Há algo de muito estranho nos institutos de pesquisa nestas eleições. E isso não tem a ver com as estimativas de votos nos candidatos

Por Bruno Carazza

 

A 25 dias das eleições, o que dizem os dados do Tribunal Superior Eleitoral sobre as pesquisas eleitorais? Cresceu o interesse em saber o que se passa na cabeça do eleitor em relação a 2012 e 2016? Quais são os institutos de pesquisa que lideram esse mercado?

Os dados divulgados pelo TSE ainda estão incompletos, pois só metade dos Tribunais Regionais remeteu informações sobre as pesquisas registradas em seus Estados. Mesmo assim, já dá para comparar com os anos anteriores e extrair algumas tendências do mercado. Mais do que isso, os dados indicam que há algo de pobre no reino das pesquisas eleitorais realizadas Brasil afora.

Como pode ser visto no gráfico abaixo, computando apenas os Estados para os quais existem dados no site do TSE e corrigindo os efeitos da inflação, os gastos com pesquisas eleitorais em 2020 (R$ 22,7 milhões) estão bem abaixo do verificado em 2016 (R$ 28 milhões) e em 2012 (R$ 42 milhões) a esta altura da disputa. É bom lembrar que em 2012 ainda eram permitidas doações de empresas, e em 2016 não havia o fundão eleitoral – dois fatos importantes para se entender a dinâmica do mercado de levantamentos eleitorais no Brasil.

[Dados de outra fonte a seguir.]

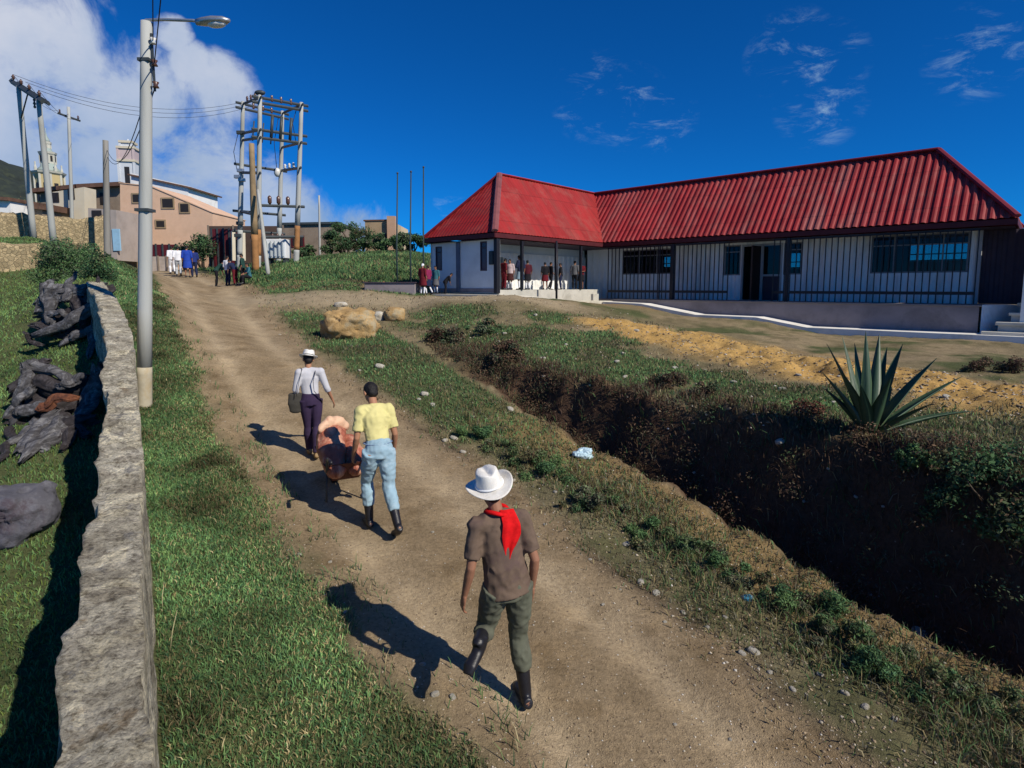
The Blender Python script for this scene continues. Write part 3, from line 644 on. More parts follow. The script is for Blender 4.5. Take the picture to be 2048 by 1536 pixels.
def coping_mat():
    m, nt, b = new_mat('lichened_mortar_coping')
    c = ramp(nt, noise_out(nt, 2.6, 9, .72), [(.30, (.24, .21, .16)), (.43, (.45, .41, .32)), (.58, (.60, .555, .45)), (.72, (.74, .70, .61))])
    c = mix_rgb(nt, 1, c, ramp(nt, noise_out(nt, 17, 5, .75, dist=.5), [(.34, (.38, .36, .33)), (.47, (.95, .95, .93)), (.55, (1.1, 1.1, 1.08)), (.68, (1.55, 1.53, 1.46))]), 'MULTIPLY')
    v3 = nd(nt, 'ShaderNodeTexVoronoi'); v3.inputs['Scale'].default_value = 6.5; tc3 = nd(nt, 'ShaderNodeTexCoord'); nt.links.new(tc3.outputs['Object'], v3.inputs['Vector'])
    c = mix_rgb(nt, 1, c, ramp(nt, v3.outputs['Color'], [(.15, (.70, .68, .66)), (.5, (1, 1, 1)), (.85, (1.22, 1.2, 1.12))]), 'MULTIPLY')
    c = mix_rgb(nt, ramp(nt, noise_out(nt, 5.5, 6, .7, dist=.6), [(.57, (0, 0, 0)), (.66, (.75, .75, .75))]), c, (.20, .20, .205))
    c = mix_rgb(nt, ramp(nt, noise_out(nt, 3.3, 5, .6, stretch=(1.3, .8, 1)), [(.62, (0, 0, 0)), (.68, (.8, .8, .8))]), c, (.27, .20, .12))
    c = mix_rgb(nt, 1, c, ramp(nt, noise_out(nt, 48, 7, .8), [(.34, (.30, .29, .27)), (.48, (1, 1, 1)), (.66, (1.5, 1.48, 1.42))]), 'MULTIPLY')
    tc = nd(nt, 'ShaderNodeTexCoord'); v = nd(nt, 'ShaderNodeTexVoronoi', feature='DISTANCE_TO_EDGE'); v.inputs['Scale'].default_value = 5.0
    mx = nd(nt, 'ShaderNodeMix', data_type='VECTOR'); mx.inputs[0].default_value = .30; nz = nd(nt, 'ShaderNodeTexNoise'); nz.inputs['Scale'].default_value = 6; nz.inputs['Detail'].default_value = 5
    nt.links.new(tc.outputs['Object'], nz.inputs['Vector']); nt.links.new(tc.outputs['Object'], mx.inputs[4]); nt.links.new(nz.outputs['Color'], mx.inputs[5]); nt.links.new(mx.outputs[1], v.inputs['Vector'])
    e = ramp(nt, v.outputs['Distance'], [(0, (.62, .60, .56)), (.05, (1, 1, 1))]); f = ramp(nt, noise_out(nt, 4, 4), [(.48, (0, 0, 0)), (.6, (1, 1, 1))])
    c = mix_rgb(nt, f, c, mix_rgb(nt, 1, c, e, 'MULTIPLY')); nt.links.new(c, b.inputs['Base Color']); b.inputs['Roughness'].default_value = .95; b.inputs['Specular IOR Level'].default_value = .1
    hh = nd(nt, 'ShaderNodeMath', operation='MULTIPLY_ADD'); nt.links.new(noise_out(nt, 15, 7, .75), hh.inputs[0]); hh.inputs[1].default_value = 1.6; nt.links.new(noise_out(nt, 55, 6, .8), hh.inputs[2])
    add_bump(nt, b, hh.outputs[0], 1.0, .03); return m
M_WALLTOP = coping_mat()
rough_wall('stone_wall', WL, .30, lambda x, y: np.minimum(ground_z(x + .1, y), ground_z(x - .6, y)) - .25, M_WALLTOP, 'long low rubble stone wall with flat grey coping beside the grass strip', 'wall', .035, .085, .020, .016, nacross=16)
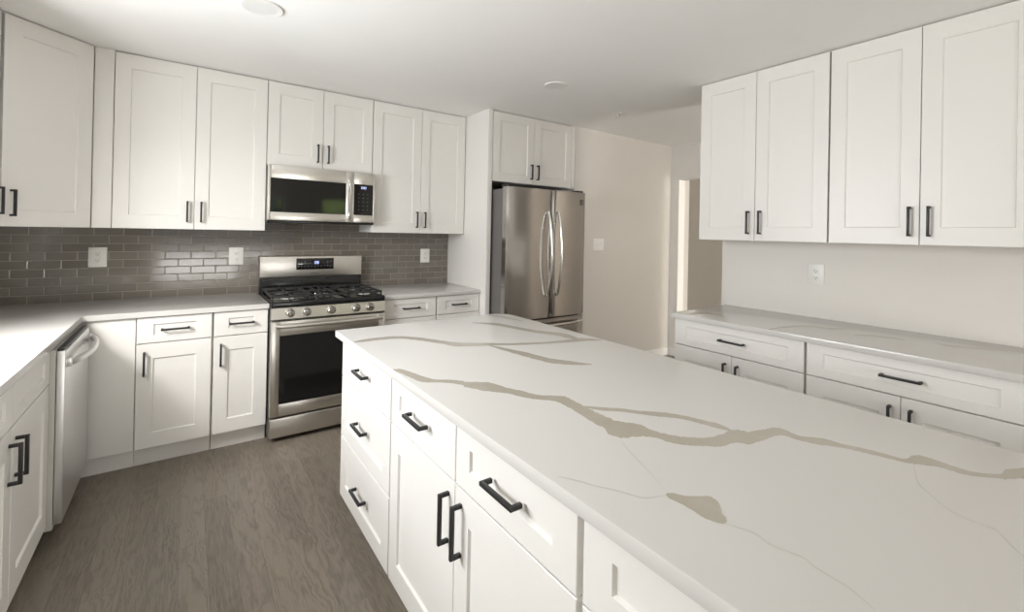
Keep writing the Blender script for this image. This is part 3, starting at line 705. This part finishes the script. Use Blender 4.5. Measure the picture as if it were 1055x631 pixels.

Fonte: Elaboração própria a partir de dados do TSE. Valores de 2012 e 2016 deflacionados pelo IPCA.

Mas faturamento mais baixo não significa menor interesse nas eleições, pois o número de entrevistados neste ano está bem acima do observado em 2016 e quase igual ao verificado em 2012. Isso indica que o custo das pesquisas caiu, certamente em função de novas técnicas de amostragem e a adoção de novas tecnologias de aferição de intenção de voto.

Fonte: Elaboração própria a partir de dados do TSE.

 

Quando desagregamos esses dados regionalmente, uma surpresa: o Estado onde mais se gastou até agora com pesquisas foi Rondônia, quase três vezes mais que São Paulo e cinco vezes mais que Minas Gerais. Esse dado é tão desproporcional que eu cheguei a acreditar que fosse um erro de digitação nos dados prestados ao TSE – tanto que eu não incluí os valores de Rondônia nos dois gráficos anteriores.

Fonte: Elaboração própria a partir de dados do TSE.

 

Ao mergulhar mais a fundo no banco de dados do TSE, porém, algo muito mais suspeito emerge.

Sessão Jurisdicional do TSE por videoconferência (22/10/2020). Foto: Ascom/TSE
Sessão Jurisdicional do TSE por videoconferência (22/10/2020). Foto: Ascom/TSE

Pesquisando os institutos de pesquisa que mais faturaram em 2020, desponta o desconhecido IHPEC (Instituto Haverroth) – justamente quem realizou os levantamentos em Rondônia. Ele está bem à frente do Ibope, Publi. QC e Datafolha, que vêm em seguida. Bem estranho, não?

Fonte: Elaboração própria a partir de dados do TSE.

O que torna ainda mais esquisita essa história do Instituto Haverroth é que ele declara a si próprio como o contratante das suas pesquisas, e não uma rede de comunicação ou um partido político, como é o mais comum:

Fonte: Elaboração própria a partir de dados do TSE.

A mesma tendência, porém, é identificada com outros institutos de pesquisa, como Publi. QC, Doxa, Real Time Big Data e outros. Em tempos de tamanha crise econômica, chama a atenção esse movimento de empresas de pesquisa que contratam pesquisas milionárias apenas para consumo próprio. O mais provável é que estejam simplesmente ocultando o cliente final de seus serviços.

Já faz tempo que o TSE e o Ministério Público precisam se preocupar não apenas com a obrigação de partidos, candidatos e institutos de pesquisas publicarem os dados na internet, mas também com a integridade dessas informações e com as suspeitas que emergem delas.

Como disse antes, esses dados podem estar sendo afetados por erros de digitação de valores. Mas é bom ficar de olho se algo mais grave não está ocorrendo no mercado de pesquisas eleitorais, como lavagem de dinheiro, fraudes eleitorais ou uso de laranjas.